S1: The RSL Story. Ep 3: The Midas Touch
For Real Salt Lake fans, December of 2013 was one of the most heartbreaking in the club’s history.
On Dec. 7, they watched their beloved Claret and Cobalt lose the Major League Soccer Championship to Kansas City in the longest shootout in league history. And then days later, they lost the head coach who’d led the team from the “lovable loser” expansion franchise to champions in 2009 to perennial contenders.
Jason Kreis’s exit wasn’t completely unexpected, but it wasn’t any less heartbreaking to long-time fan. But maybe more importantly, it signaled a shift in the club that would transform not just the team on the field, but everything associated with it.
“That was kind of the starting point for the disintegration of the golden era of RSL,” said Athletic reporter Chris Kamrani, who covered the team for the Salt Lake Tribune from 2013-2020. “
His first year as a professional soccer beat writers was the year real-estate magnate Dell Loy Hansen became the team’s sole owner. He’d become part-owner in 2009 because founder Dave Checketts and his partners needed cash to bring stability to the franchise.
But in December of 2012, when Checketts sold the team to Hansen, he gave him one piece of advice – re-sign head coach Jason Kreis as soon as possible.
Instead, just a few games into the 2013 season, Hansen had a much different conversation with Kreis – one that sealed his fate with the club.
And even though he didn’t know what was to come, Kamrani said a sit-down interview with Hansen revealed how the billionaire saw his role overseeing what he referred to as “a state trust.”
In that interview, Kamrani watched as Hansen detailed his vision for the club.

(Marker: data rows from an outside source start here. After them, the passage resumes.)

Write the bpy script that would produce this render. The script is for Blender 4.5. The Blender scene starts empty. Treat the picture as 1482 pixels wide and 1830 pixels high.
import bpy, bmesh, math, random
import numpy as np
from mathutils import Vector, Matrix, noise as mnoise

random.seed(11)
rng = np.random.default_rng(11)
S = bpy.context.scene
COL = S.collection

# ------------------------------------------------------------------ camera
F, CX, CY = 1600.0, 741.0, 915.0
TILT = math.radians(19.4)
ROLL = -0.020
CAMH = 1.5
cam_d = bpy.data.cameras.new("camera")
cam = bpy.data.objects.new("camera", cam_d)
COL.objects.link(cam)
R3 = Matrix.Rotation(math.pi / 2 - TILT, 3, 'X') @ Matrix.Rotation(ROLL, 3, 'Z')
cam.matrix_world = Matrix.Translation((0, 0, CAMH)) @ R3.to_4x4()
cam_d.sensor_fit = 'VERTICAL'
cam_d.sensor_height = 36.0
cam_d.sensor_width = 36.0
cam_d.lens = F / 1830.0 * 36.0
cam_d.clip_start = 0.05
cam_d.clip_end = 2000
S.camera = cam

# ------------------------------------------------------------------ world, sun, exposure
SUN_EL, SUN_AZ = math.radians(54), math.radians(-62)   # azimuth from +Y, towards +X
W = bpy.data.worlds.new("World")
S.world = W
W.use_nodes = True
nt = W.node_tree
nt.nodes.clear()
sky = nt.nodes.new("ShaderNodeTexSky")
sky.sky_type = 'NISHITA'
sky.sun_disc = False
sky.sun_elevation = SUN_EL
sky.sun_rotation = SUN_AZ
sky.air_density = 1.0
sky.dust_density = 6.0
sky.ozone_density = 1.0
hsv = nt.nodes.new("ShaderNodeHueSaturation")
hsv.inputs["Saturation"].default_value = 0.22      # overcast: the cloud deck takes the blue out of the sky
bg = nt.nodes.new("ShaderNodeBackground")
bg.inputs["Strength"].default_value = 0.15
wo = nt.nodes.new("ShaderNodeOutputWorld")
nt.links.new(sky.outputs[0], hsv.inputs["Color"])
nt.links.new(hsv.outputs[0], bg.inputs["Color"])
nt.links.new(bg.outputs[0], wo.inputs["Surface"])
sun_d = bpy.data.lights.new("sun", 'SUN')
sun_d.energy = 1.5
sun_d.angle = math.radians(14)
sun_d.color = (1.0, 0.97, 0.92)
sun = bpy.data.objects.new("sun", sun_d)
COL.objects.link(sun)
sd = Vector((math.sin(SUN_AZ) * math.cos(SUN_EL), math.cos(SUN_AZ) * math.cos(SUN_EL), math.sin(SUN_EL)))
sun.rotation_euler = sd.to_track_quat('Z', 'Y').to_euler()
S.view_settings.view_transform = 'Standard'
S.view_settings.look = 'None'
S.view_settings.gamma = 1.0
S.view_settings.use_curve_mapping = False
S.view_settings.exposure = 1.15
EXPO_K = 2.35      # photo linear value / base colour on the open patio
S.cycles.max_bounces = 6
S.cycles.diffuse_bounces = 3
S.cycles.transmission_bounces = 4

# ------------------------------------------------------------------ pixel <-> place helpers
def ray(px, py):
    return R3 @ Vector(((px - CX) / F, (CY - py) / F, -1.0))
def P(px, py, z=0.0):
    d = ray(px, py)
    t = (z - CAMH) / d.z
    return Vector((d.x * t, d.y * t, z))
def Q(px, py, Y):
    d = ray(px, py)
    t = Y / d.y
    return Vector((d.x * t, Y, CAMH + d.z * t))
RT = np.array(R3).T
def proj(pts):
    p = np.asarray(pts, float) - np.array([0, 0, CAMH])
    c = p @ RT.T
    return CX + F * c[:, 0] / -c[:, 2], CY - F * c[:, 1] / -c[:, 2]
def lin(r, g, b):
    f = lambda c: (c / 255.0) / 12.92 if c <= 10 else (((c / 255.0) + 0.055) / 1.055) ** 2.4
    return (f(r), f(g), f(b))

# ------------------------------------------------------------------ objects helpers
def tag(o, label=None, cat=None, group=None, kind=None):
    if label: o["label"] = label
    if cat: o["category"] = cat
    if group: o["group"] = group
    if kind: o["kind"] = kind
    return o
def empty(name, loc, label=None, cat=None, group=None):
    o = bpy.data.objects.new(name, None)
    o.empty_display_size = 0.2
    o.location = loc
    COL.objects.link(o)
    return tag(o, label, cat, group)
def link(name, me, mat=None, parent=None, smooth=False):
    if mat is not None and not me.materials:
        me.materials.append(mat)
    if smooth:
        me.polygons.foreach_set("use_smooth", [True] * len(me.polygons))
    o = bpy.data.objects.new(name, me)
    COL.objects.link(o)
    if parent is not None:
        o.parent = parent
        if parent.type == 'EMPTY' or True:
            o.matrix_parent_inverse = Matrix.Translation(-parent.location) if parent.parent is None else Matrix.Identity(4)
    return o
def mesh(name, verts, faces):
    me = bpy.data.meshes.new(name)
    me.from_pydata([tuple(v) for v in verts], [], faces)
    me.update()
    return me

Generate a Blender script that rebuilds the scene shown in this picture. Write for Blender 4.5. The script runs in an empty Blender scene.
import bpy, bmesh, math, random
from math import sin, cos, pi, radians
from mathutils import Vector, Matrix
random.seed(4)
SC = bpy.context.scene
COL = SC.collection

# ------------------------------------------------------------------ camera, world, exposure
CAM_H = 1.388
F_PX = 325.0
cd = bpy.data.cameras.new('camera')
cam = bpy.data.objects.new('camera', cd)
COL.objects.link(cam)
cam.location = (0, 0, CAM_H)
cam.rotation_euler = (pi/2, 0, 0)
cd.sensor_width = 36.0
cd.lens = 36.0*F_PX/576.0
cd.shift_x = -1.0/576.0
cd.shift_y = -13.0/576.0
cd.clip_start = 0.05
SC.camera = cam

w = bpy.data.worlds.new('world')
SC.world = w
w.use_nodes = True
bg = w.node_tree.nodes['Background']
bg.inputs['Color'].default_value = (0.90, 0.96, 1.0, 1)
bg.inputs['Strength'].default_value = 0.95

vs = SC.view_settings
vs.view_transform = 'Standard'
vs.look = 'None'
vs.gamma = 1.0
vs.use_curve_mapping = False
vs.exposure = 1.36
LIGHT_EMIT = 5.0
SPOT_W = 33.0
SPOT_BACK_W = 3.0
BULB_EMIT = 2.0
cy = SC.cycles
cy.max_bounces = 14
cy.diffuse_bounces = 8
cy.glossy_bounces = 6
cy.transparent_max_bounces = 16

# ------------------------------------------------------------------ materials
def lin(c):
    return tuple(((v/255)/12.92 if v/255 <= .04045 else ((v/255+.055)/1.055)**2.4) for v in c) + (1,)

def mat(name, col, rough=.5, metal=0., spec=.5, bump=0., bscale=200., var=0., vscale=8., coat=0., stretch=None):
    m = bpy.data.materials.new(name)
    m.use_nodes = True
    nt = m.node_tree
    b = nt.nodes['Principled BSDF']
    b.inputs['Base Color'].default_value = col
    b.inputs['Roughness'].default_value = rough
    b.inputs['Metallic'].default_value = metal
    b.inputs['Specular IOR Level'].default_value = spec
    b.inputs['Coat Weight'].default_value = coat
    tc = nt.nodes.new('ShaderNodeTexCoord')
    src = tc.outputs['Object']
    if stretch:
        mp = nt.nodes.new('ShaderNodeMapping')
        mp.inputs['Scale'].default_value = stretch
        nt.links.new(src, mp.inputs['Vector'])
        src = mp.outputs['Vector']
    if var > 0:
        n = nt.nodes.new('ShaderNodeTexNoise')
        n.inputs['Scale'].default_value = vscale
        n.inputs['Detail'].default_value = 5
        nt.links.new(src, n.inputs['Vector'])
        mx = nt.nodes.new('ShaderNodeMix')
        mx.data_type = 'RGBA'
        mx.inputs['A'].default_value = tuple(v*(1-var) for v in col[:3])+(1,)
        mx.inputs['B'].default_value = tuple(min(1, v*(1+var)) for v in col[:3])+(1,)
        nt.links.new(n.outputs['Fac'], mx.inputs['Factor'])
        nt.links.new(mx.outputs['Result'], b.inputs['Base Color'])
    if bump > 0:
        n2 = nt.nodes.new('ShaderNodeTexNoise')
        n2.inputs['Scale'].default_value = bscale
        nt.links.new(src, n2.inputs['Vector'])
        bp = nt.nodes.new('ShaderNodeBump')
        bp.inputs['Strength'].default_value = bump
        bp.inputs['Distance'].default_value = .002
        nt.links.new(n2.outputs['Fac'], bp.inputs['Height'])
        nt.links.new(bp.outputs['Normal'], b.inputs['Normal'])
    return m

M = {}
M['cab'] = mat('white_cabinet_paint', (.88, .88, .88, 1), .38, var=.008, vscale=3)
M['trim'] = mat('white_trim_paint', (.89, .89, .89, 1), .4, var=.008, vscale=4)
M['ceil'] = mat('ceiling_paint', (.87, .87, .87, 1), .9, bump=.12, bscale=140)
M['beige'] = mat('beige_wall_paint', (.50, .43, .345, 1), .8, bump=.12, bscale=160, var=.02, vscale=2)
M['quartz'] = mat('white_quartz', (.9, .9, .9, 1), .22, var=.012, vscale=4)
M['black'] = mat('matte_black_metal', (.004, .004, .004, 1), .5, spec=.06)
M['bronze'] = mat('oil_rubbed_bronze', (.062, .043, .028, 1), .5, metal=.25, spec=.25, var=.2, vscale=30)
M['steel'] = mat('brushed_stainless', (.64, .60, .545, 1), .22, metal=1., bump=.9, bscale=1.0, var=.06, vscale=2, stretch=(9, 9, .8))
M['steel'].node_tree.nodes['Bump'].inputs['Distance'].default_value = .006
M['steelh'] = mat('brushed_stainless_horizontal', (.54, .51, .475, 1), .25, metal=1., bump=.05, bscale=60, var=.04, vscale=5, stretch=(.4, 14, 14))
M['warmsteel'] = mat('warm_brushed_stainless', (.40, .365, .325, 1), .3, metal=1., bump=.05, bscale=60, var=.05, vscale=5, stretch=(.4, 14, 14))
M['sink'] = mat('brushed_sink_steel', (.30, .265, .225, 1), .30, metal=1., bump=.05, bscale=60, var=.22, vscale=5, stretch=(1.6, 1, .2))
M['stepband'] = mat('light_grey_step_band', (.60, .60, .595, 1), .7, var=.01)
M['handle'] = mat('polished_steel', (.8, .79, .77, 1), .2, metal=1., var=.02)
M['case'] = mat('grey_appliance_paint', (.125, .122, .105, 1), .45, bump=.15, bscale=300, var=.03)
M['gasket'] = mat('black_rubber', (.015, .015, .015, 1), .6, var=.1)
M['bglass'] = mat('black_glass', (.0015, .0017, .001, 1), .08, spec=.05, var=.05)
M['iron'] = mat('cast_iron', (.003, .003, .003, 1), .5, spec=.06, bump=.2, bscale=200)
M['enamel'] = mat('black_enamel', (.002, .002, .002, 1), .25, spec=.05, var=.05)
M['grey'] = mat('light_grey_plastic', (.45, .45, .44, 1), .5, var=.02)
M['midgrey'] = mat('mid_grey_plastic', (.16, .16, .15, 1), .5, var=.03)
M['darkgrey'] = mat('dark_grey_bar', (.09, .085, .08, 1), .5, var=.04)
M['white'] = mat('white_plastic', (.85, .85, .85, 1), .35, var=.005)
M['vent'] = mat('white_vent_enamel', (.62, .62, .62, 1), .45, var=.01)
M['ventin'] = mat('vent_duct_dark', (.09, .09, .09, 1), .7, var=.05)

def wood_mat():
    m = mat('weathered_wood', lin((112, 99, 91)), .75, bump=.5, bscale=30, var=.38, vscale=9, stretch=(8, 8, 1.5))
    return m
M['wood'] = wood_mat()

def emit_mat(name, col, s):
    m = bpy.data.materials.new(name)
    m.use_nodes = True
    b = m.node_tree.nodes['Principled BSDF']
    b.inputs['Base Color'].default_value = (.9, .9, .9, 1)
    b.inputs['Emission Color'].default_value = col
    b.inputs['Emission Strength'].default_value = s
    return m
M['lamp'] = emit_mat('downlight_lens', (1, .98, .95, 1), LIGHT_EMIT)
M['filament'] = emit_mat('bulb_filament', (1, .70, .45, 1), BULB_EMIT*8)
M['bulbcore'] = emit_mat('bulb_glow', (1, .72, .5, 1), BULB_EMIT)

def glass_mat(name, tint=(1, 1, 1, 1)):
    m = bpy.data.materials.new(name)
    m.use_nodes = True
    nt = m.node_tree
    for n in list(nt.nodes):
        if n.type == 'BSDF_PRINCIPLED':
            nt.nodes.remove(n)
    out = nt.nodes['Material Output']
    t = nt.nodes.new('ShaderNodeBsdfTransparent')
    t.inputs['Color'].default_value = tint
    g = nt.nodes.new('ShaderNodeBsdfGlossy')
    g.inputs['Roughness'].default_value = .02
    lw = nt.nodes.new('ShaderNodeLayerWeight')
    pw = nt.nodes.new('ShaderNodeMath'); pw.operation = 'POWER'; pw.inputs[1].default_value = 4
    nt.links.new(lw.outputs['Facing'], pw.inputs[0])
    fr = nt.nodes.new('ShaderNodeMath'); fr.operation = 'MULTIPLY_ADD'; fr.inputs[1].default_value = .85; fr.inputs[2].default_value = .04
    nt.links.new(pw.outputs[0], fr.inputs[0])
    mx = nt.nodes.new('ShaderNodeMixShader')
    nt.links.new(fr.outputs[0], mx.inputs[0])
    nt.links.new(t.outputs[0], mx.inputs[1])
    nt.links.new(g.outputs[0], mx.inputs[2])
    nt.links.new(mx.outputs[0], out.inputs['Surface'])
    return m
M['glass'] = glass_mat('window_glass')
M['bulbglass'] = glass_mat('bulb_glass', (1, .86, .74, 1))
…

“And immediately you got the sense …of how he wanted to present himself as the full owner,” Kamrani recalled. “I think for a long time he looked at himself as kind of the secondary owner to Dave because Dave brought the team in, Dave basically made this thing happen from scratch. But Dell Loy footed a lot of the bill. You know, Dell Loy was the guy that basically helped RSL stay afloat financially for a long time. And (2013) this was kind of the perfect first dream season for him with the final just a couple days away. …And he had something to prove.”
Hansen thought he could expand Utah’s soccer imprint, and in many ways he did. But his failures turned out to be fatal for his leadership of the club.
“He felt like he could do it better in his way, which is what most really rich successful people think they can do,” Kamrani said. “But as, as we’ve seen, the history of professional sports is littered with owners who thought they could do it their own way and failed to do so.”